One thing Lucic couldn’t wrap his brain around: that Chara should have known that Emelin doesn’t fight because he’s got a plate holding his face together after it was rearranged in a KHL fight several years ago.

It’s up to the Montreal Canadiens to wear the proper protection for his face, or perhaps monitor his behavior so he doesn’t have to drop his gloves to defend himself.

“If that’s the case then [Emelin] should wear a [protective] cage for the whole year," Lucic said. "If you’re protecting your face and don’t want guys to fight you, then maybe you shouldn’t cheap shot guys or break your stick over them with a cross-check. If you do that then you should expect what happens afterward. It’s not just [Emelin] it’s everyone."

“If I did that and threw a cheap shot at a guy and 'Z' was playing on another team, I would expect the same reaction from [him] if I did the same thing.”

That reaction includes a few powerful right-handed upper cuts and jabs courtesy of an enraged 6-foot-9 Chara.

It’s impossible to deny the numbers: The Montreal Canadiens lead the NHL with 100 power-play chances this season through 22 games and the Boston Bruins are 30th among 30 NHL clubs with only 61 power-play opportunities in 19 games. It’s also true that teams like Montreal play a certain style to help draw penalties, and Lucic would love to see some of the embellishment techniques tramped out of the game.

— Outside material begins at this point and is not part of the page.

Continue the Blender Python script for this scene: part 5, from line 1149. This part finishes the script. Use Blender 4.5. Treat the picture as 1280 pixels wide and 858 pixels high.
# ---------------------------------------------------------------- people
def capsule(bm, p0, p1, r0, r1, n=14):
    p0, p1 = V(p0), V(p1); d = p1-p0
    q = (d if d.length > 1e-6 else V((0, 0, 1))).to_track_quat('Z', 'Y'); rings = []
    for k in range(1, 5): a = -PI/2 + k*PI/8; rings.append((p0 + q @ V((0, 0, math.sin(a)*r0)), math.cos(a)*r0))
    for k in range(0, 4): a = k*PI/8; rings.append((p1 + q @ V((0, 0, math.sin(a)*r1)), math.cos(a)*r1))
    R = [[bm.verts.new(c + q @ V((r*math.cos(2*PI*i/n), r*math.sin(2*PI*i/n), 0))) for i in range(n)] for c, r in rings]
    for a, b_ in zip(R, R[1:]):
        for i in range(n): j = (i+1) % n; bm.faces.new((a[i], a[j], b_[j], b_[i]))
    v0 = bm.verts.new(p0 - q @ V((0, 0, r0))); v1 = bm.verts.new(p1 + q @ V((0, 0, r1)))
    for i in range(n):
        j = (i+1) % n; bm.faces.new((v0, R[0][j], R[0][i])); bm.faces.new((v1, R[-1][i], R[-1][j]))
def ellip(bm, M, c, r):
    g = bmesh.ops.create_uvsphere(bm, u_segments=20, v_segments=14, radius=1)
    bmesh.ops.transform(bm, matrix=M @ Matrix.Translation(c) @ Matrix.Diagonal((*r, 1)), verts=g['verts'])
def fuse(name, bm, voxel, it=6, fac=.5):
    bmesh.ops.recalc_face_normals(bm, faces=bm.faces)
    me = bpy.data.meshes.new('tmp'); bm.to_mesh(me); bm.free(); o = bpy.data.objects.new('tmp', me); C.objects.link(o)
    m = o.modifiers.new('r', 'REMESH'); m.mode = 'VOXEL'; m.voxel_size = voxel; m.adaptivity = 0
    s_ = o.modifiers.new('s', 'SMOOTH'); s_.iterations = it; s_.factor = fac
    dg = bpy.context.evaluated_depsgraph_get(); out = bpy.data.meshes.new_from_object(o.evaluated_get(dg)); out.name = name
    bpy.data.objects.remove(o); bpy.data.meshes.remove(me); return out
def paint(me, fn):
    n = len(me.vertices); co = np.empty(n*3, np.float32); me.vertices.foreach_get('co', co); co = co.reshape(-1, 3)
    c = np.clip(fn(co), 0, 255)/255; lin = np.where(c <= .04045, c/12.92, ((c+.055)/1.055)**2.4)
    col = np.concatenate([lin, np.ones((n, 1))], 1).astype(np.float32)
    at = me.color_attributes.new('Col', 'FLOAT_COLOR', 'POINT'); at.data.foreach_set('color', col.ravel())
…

It’s up to the league and the referees to create a more stringent set of rules outlawing embellishment – or to more strictly enforce the diving penalties already on the books. The NBA has done a good job of removing the flopping from its game, and the NHL should follow suit.

“You definitely would like to see a lot less embellishment," Lucic said. "I know the way that we are as a team, and how we play. The type of people that we are we don’t really accept that type of play in this room. We don’t like our guys diving. We don’t like our guys embellishing. You don’t like to see it around the league. So hopefully the right calls will be made, and guys will take pride in not being that type of player.”

The Bruins power forward didn’t sound like he was expecting much to change for this season at least, and one of his favorite quotes explains the mindset that helps him deal with calls both good and bad: “It is what it is.”